The Governor of New York has the power to remove elected officials in the event of serious ethics violations, but “follow through on campaign promises” is not on the list. Neither is “instituting policy unpopular with police leadership.” Andrew H. Giuliani, scion of a clan long-associated with ethical governance, also called on Hochul to remove Bragg.
Bragg concluded his inauguration speech with “Survive the night!” No, the Harvard grad and former prosecutor chalked up his victory to voters’ concern about balancing safety and justice.
“I feel like the voters of Manhattan responded to the message of marrying fairness and safety,” Bragg told Gotham Gazette editor Ben Max on the Max Politics podcast, adding later, “the key language I really tried to drill down on during the campaign is how we respond to those public safety issues. I’ve seen the failures of this, you know, ‘law and order,’ ‘war on drugs’ approach, which locks up whole communities. That’s not true public safety. That’s just bad public policy."
Pat Lynch, head of the Police Benevolent Association, slammed Bragg for emboldening criminals even more than they already are.
"There are already too many people who believe that they can commit crimes, resist arrest, interfere with police officers and face zero consequences," says Police Benevolent Association President Patrick Lynch.

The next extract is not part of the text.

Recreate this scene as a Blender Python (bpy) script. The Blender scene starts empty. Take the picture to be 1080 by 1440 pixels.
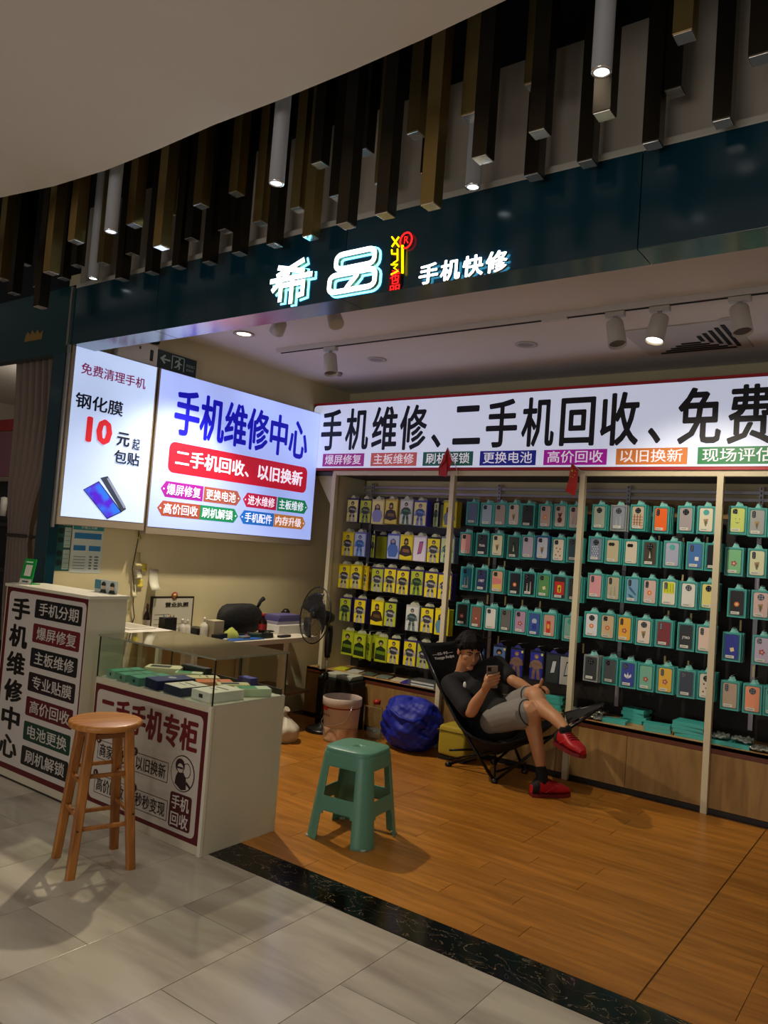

Yes, and many of those people are in the NYPD. While 40 percent of NYPD staff have no records of lawsuits, a large minority have cost taxpayers millions by using excessive force, making false arrests, committing sexual assault, stop-and-frisk, illegal searches. Perhaps the PBA and other law enforcement interests should pay attention to the anarchy in their ranks before excoriating Bragg for not using city resources to jail teenagers for jumping a turnstile.
For those interested a good conspiracy, perhaps a better place than Soros’ Open Society Foundation is to look at the collusion of cops, police unions, conservative media, and business interests trying to thwart the most minimal reforms.
“This is exactly the same thing happening in San Francisco, Chicago … it’s fear-mongering to get a great investment in police,” Hechinger says. " It’s blowback. And it shows their desperation and fear over the fact that these forces have never been threatened before and now they are … just a little bit. So they are fear-mongering and lying outright.”
You were cited as a source by the conservative City Journal in their article about Bragg lol. (It was for your quotation of Hechinger)
https://www.city-journal.org/will-mandatory-minimums-constrain-alvin-bragg?wallit_nosession=1
I'm so frustrated, but I literally lol'd at "You know who loves large-scale societal breakdown? 91-year-old billionaires."